Stablecoin regulation is also driving demand for Treasury based reserve products as lawmakers push issuers toward safer and more transparent collateral structures.

Researchers tracking tokenized finance noted that large banks are increasingly positioning themselves to supply blockchain based liquidity products supporting stablecoin ecosystems, institutional settlement and onchain treasury management.

Data from RWA.xyz shows tokenized real world asset markets have grown to more than $32 billion globally, with tokenized Treasury products representing nearly half of that market.

Financial analysts said JPMorgan’s expansion into tokenized Treasury products demonstrates how large banks increasingly view blockchain infrastructure as compatible with traditional financial systems rather than a competing ecosystem.

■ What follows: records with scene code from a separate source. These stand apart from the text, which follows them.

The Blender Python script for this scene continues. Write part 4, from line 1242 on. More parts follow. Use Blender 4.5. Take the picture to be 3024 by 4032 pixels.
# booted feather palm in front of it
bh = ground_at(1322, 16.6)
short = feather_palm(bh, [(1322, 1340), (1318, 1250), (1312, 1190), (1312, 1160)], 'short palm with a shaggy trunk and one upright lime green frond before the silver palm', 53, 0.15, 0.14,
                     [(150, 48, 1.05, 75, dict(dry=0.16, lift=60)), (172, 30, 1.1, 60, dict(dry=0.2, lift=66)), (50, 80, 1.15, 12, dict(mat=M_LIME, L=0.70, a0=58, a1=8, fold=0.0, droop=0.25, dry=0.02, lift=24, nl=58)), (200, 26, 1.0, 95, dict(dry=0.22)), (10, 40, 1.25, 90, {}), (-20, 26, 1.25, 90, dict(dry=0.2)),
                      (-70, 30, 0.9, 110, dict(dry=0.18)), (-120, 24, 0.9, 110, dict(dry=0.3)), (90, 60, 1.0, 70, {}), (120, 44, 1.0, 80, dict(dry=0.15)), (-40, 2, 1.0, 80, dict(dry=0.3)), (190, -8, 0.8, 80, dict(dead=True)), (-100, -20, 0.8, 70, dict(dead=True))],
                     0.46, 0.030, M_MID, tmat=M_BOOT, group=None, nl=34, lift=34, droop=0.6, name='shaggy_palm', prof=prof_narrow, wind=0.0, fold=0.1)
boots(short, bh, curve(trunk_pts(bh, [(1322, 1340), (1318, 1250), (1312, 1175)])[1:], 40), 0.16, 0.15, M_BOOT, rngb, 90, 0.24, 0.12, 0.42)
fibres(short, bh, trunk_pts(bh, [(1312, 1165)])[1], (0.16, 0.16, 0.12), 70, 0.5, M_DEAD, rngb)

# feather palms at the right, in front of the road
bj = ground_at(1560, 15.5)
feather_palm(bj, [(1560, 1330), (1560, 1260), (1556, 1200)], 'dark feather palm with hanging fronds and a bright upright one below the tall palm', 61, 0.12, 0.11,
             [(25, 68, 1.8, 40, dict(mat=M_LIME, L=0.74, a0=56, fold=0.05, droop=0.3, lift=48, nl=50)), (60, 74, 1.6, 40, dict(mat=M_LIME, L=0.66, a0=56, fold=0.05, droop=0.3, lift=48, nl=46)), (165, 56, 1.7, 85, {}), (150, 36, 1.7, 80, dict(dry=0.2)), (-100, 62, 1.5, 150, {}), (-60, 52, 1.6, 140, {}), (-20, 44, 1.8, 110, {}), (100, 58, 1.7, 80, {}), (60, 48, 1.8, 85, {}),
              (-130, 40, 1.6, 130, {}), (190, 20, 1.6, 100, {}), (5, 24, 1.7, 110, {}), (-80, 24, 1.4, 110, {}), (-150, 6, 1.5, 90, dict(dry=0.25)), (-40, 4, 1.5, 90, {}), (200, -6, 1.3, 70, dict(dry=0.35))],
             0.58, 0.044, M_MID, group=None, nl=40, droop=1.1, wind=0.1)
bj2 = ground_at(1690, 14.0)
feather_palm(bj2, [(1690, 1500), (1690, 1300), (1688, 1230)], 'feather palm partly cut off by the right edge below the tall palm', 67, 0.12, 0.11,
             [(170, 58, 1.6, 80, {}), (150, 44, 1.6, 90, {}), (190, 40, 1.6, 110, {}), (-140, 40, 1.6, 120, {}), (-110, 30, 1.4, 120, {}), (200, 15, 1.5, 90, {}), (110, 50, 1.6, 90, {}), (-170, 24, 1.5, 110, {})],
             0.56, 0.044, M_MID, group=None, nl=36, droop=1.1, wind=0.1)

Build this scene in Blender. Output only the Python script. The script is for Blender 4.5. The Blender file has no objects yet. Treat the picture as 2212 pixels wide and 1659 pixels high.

Researchers following stablecoin regulation noted that reserve requirements proposed under the GENIUS Act could create substantial demand for tokenized Treasury products if compliant issuers seek blockchain native reserve management tools.

Industry observers also pointed to similar products launched recently by Morgan Stanley and Franklin Templeton, whose BENJI fund already operates as a tokenized Treasury based product.

At the same time, analysts cautioned that institutional adoption still depends heavily on final regulatory frameworks surrounding stablecoins and tokenized securities.

JPMorgan’s new Ethereum based fund highlights the growing convergence between traditional finance, stablecoins and blockchain infrastructure.

As tokenized Treasury products expand, large financial institutions are increasingly treating public blockchain networks as operational infrastructure for cash management, settlement and reserve assets rather than purely speculative crypto systems.

The launch also signals how stablecoin regulation may accelerate institutional adoption of tokenized real world assets across global financial markets.

Tokenized real world assets involve representing traditional financial instruments such as government bonds, money market funds and credit products on blockchain networks. Large financial institutions began expanding tokenization efforts as blockchain settlement systems demonstrated faster transaction processing and continuous market operation compared with traditional financial infrastructure. Stablecoins became closely tied to Treasury markets because issuers increasingly hold short term government debt as collateral backing dollar pegged tokens.

The proposed GENIUS Act would formalize reserve requirements for stablecoin issuers operating in the United States, pushing demand toward highly liquid assets including cash and Treasury securities.

Ethereum has become one of the primary blockchain networks used for tokenized finance products because of its smart contract infrastructure and institutional adoption. Major banks including JPMorgan have steadily expanded blockchain initiatives through internal digital asset divisions and tokenized settlement platforms.